Listing 5-25. Consuming Enumerable Consumer
public static void Consumer(BlockingCollection<HttpListenerContext> queue)
{
foreach (HttpListenerContext ctx in queue.GetConsumingEnumerable())
{
Console.WriteLine(ctx.Request.Url);
using (var writer = new StreamWriter(ctx.Response.OutputStream))
{
writer.WriteLine(DateTime.Now);
}
}
Console.WriteLine("{0}:Stopped", Task.CurrentId);
}
Earlier we spoke about BlockingCollection<T> simply wrapping one of the underlying concurrent collections. It turns out that it is not bound to specific collection types, but rather to any type that implements IProducerConsumerCollection<T>. This interface provides all the necessary features that the BlockingCollection<T> needs to provide blocking behavior to a nonblocking collection. Essentially there are nonblocking TryAdd and TryTake methods.

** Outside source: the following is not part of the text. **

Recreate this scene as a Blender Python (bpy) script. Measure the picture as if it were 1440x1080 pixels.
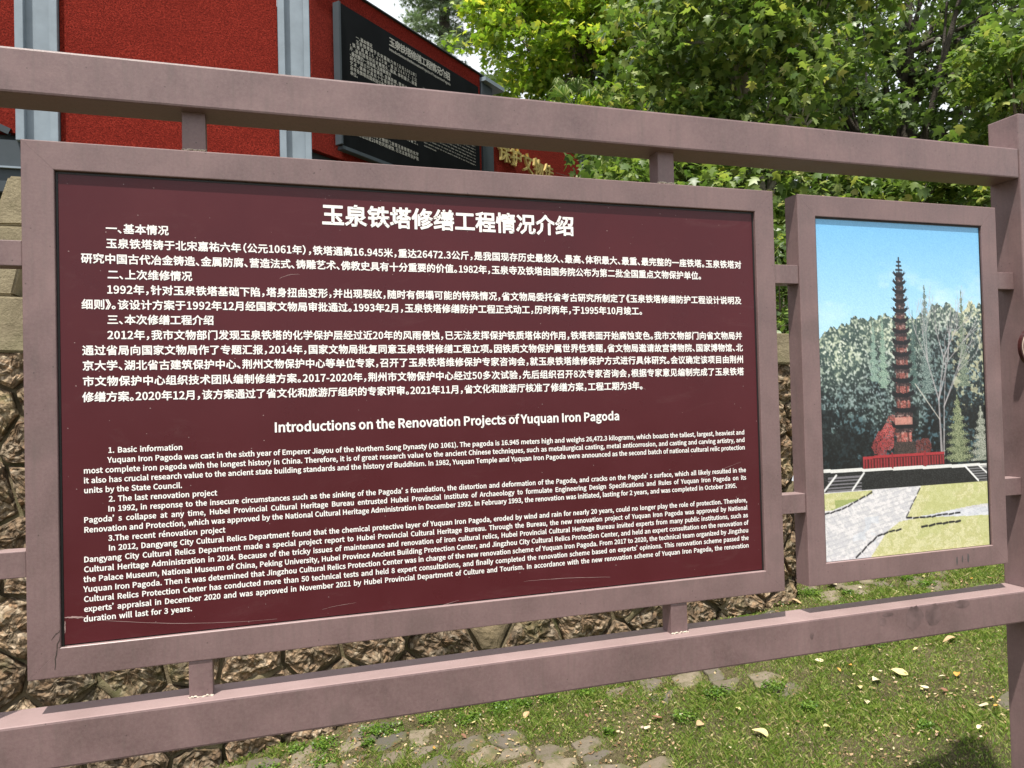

As long as all access to the underlying collection goes via the BlockingCollection<T>, it can determine if there are items in the collection and therefore build the blocking behavior.
Summary
In this chapter, we have shown that highly concurrent code doesn’t need to be overly complex. The Concurrent Collections and Lazy<T> provided by TPL make the expression of the code clear and simple while delivering highly concurrent solutions. Writing multithreaded code utilizing concurrent data structures is often the key to making solutions scale.